━━ Record list

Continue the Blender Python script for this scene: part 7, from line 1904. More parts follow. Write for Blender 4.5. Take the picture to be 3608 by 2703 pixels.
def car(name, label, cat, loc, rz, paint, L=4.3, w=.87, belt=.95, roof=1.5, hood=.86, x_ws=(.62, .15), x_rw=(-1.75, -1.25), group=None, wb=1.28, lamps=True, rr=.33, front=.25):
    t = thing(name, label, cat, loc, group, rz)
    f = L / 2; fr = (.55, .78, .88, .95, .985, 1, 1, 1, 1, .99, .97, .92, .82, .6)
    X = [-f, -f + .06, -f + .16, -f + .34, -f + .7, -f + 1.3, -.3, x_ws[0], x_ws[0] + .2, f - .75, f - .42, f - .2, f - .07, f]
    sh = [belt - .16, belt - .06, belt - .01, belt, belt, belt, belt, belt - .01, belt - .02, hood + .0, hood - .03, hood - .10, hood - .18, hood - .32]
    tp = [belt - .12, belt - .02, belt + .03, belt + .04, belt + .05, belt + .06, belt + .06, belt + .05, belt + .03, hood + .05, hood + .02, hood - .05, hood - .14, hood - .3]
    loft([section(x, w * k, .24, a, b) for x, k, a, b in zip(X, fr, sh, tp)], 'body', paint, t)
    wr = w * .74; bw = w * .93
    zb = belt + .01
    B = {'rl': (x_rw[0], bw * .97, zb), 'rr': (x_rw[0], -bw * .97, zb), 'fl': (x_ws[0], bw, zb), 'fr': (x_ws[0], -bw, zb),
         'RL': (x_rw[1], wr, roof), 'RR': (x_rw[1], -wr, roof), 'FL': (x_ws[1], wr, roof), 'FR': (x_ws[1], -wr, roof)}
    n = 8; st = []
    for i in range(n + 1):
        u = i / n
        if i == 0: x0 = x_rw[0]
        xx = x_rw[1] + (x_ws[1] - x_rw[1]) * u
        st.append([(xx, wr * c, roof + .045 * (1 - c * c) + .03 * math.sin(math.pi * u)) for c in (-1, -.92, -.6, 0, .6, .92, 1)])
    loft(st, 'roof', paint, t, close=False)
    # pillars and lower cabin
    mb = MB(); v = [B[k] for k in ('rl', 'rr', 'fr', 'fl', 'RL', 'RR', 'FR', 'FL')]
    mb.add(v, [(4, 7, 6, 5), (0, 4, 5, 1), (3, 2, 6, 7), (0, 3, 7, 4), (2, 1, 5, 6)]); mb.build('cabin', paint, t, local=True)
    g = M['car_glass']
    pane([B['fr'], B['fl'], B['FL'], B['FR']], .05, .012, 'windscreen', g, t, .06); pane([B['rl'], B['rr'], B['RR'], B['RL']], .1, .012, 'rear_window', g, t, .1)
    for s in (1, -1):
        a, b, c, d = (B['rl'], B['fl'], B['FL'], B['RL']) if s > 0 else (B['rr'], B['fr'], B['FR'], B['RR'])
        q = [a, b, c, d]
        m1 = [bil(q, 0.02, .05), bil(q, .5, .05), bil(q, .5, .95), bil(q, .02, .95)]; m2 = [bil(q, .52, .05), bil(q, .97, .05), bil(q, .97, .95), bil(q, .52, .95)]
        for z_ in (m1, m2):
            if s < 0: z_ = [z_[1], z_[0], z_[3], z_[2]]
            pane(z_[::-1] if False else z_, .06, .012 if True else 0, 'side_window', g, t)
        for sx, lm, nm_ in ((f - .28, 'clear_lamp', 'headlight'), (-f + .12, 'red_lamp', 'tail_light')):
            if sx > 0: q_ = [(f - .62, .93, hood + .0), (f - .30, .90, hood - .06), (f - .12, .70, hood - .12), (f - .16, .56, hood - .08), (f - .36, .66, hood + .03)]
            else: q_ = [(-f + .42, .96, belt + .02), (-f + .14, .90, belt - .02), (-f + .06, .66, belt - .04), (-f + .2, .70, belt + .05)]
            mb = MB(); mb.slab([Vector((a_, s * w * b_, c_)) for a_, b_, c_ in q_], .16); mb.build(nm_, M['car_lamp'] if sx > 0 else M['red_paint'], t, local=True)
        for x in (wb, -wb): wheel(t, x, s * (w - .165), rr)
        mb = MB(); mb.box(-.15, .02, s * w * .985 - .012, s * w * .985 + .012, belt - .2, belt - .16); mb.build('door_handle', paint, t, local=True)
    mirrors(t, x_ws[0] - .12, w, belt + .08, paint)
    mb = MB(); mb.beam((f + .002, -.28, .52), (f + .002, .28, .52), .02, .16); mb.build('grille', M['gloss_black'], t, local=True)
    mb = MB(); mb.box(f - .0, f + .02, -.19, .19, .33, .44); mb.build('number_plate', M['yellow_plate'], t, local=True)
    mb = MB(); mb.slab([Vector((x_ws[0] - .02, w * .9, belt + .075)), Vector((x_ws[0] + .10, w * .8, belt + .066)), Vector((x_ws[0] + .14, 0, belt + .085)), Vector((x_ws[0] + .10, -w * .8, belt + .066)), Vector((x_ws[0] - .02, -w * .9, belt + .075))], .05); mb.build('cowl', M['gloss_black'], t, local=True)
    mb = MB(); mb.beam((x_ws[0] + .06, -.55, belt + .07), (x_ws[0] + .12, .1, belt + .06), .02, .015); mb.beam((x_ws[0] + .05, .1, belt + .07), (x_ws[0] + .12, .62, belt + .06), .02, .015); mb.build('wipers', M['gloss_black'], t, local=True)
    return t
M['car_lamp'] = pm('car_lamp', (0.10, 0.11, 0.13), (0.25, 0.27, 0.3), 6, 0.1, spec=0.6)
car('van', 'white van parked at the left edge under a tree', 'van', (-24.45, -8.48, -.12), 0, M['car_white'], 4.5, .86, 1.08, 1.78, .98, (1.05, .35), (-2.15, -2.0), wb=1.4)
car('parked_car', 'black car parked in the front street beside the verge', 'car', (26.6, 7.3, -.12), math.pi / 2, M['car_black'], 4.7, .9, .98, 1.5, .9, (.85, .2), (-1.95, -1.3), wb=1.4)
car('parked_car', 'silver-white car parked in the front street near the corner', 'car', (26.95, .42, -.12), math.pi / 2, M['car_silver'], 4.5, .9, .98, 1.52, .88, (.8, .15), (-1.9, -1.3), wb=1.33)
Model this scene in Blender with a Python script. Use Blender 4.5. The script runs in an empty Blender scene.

━━━━

▸ **Problem requirements**
Every record shown above should be written out again exactly.

▸ **Solution below**
Continue the Blender Python script for this scene: part 7, from line 1904. More parts follow. Write for Blender 4.5. Take the picture to be 3608 by 2703 pixels.
def car(name, label, cat, loc, rz, paint, L=4.3, w=.87, belt=.95, roof=1.5, hood=.86, x_ws=(.62, .15), x_rw=(-1.75, -1.25), group=None, wb=1.28, lamps=True, rr=.33, front=.25):
    t = thing(name, label, cat, loc, group, rz)
    f = L / 2; fr = (.55, .78, .88, .95, .985, 1, 1, 1, 1, .99, .97, .92, .82, .6)
    X = [-f, -f + .06, -f + .16, -f + .34, -f + .7, -f + 1.3, -.3, x_ws[0], x_ws[0] + .2, f - .75, f - .42, f - .2, f - .07, f]
    sh = [belt - .16, belt - .06, belt - .01, belt, belt, belt, belt, belt - .01, belt - .02, hood + .0, hood - .03, hood - .10, hood - .18, hood - .32]
    tp = [belt - .12, belt - .02, belt + .03, belt + .04, belt + .05, belt + .06, belt + .06, belt + .05, belt + .03, hood + .05, hood + .02, hood - .05, hood - .14, hood - .3]
    loft([section(x, w * k, .24, a, b) for x, k, a, b in zip(X, fr, sh, tp)], 'body', paint, t)
    wr = w * .74; bw = w * .93
    zb = belt + .01
    B = {'rl': (x_rw[0], bw * .97, zb), 'rr': (x_rw[0], -bw * .97, zb), 'fl': (x_ws[0], bw, zb), 'fr': (x_ws[0], -bw, zb),
         'RL': (x_rw[1], wr, roof), 'RR': (x_rw[1], -wr, roof), 'FL': (x_ws[1], wr, roof), 'FR': (x_ws[1], -wr, roof)}
    n = 8; st = []
    for i in range(n + 1):
        u = i / n
        if i == 0: x0 = x_rw[0]
        xx = x_rw[1] + (x_ws[1] - x_rw[1]) * u
        st.append([(xx, wr * c, roof + .045 * (1 - c * c) + .03 * math.sin(math.pi * u)) for c in (-1, -.92, -.6, 0, .6, .92, 1)])
    loft(st, 'roof', paint, t, close=False)
    # pillars and lower cabin
    mb = MB(); v = [B[k] for k in ('rl', 'rr', 'fr', 'fl', 'RL', 'RR', 'FR', 'FL')]
    mb.add(v, [(4, 7, 6, 5), (0, 4, 5, 1), (3, 2, 6, 7), (0, 3, 7, 4), (2, 1, 5, 6)]); mb.build('cabin', paint, t, local=True)
    g = M['car_glass']
    pane([B['fr'], B['fl'], B['FL'], B['FR']], .05, .012, 'windscreen', g, t, .06); pane([B['rl'], B['rr'], B['RR'], B['RL']], .1, .012, 'rear_window', g, t, .1)
    for s in (1, -1):
        a, b, c, d = (B['rl'], B['fl'], B['FL'], B['RL']) if s > 0 else (B['rr'], B['fr'], B['FR'], B['RR'])
        q = [a, b, c, d]
        m1 = [bil(q, 0.02, .05), bil(q, .5, .05), bil(q, .5, .95), bil(q, .02, .95)]; m2 = [bil(q, .52, .05), bil(q, .97, .05), bil(q, .97, .95), bil(q, .52, .95)]
        for z_ in (m1, m2):
            if s < 0: z_ = [z_[1], z_[0], z_[3], z_[2]]
            pane(z_[::-1] if False else z_, .06, .012 if True else 0, 'side_window', g, t)
        for sx, lm, nm_ in ((f - .28, 'clear_lamp', 'headlight'), (-f + .12, 'red_lamp', 'tail_light')):
            if sx > 0: q_ = [(f - .62, .93, hood + .0), (f - .30, .90, hood - .06), (f - .12, .70, hood - .12), (f - .16, .56, hood - .08), (f - .36, .66, hood + .03)]
            else: q_ = [(-f + .42, .96, belt + .02), (-f + .14, .90, belt - .02), (-f + .06, .66, belt - .04), (-f + .2, .70, belt + .05)]
            mb = MB(); mb.slab([Vector((a_, s * w * b_, c_)) for a_, b_, c_ in q_], .16); mb.build(nm_, M['car_lamp'] if sx > 0 else M['red_paint'], t, local=True)
        for x in (wb, -wb): wheel(t, x, s * (w - .165), rr)
        mb = MB(); mb.box(-.15, .02, s * w * .985 - .012, s * w * .985 + .012, belt - .2, belt - .16); mb.build('door_handle', paint, t, local=True)
    mirrors(t, x_ws[0] - .12, w, belt + .08, paint)
    mb = MB(); mb.beam((f + .002, -.28, .52), (f + .002, .28, .52), .02, .16); mb.build('grille', M['gloss_black'], t, local=True)
    mb = MB(); mb.box(f - .0, f + .02, -.19, .19, .33, .44); mb.build('number_plate', M['yellow_plate'], t, local=True)
    mb = MB(); mb.slab([Vector((x_ws[0] - .02, w * .9, belt + .075)), Vector((x_ws[0] + .10, w * .8, belt + .066)), Vector((x_ws[0] + .14, 0, belt + .085)), Vector((x_ws[0] + .10, -w * .8, belt + .066)), Vector((x_ws[0] - .02, -w * .9, belt + .075))], .05); mb.build('cowl', M['gloss_black'], t, local=True)
    mb = MB(); mb.beam((x_ws[0] + .06, -.55, belt + .07), (x_ws[0] + .12, .1, belt + .06), .02, .015); mb.beam((x_ws[0] + .05, .1, belt + .07), (x_ws[0] + .12, .62, belt + .06), .02, .015); mb.build('wipers', M['gloss_black'], t, local=True)
    return t
M['car_lamp'] = pm('car_lamp', (0.10, 0.11, 0.13), (0.25, 0.27, 0.3), 6, 0.1, spec=0.6)
car('van', 'white van parked at the left edge under a tree', 'van', (-24.45, -8.48, -.12), 0, M['car_white'], 4.5, .86, 1.08, 1.78, .98, (1.05, .35), (-2.15, -2.0), wb=1.4)
car('parked_car', 'black car parked in the front street beside the verge', 'car', (26.6, 7.3, -.12), math.pi / 2, M['car_black'], 4.7, .9, .98, 1.5, .9, (.85, .2), (-1.95, -1.3), wb=1.4)
car('parked_car', 'silver-white car parked in the front street near the corner', 'car', (26.95, .42, -.12), math.pi / 2, M['car_silver'], 4.5, .9, .98, 1.52, .88, (.8, .15), (-1.9, -1.3), wb=1.33)
Model this scene in Blender with a Python script. Use Blender 4.5. The script runs in an empty Blender scene.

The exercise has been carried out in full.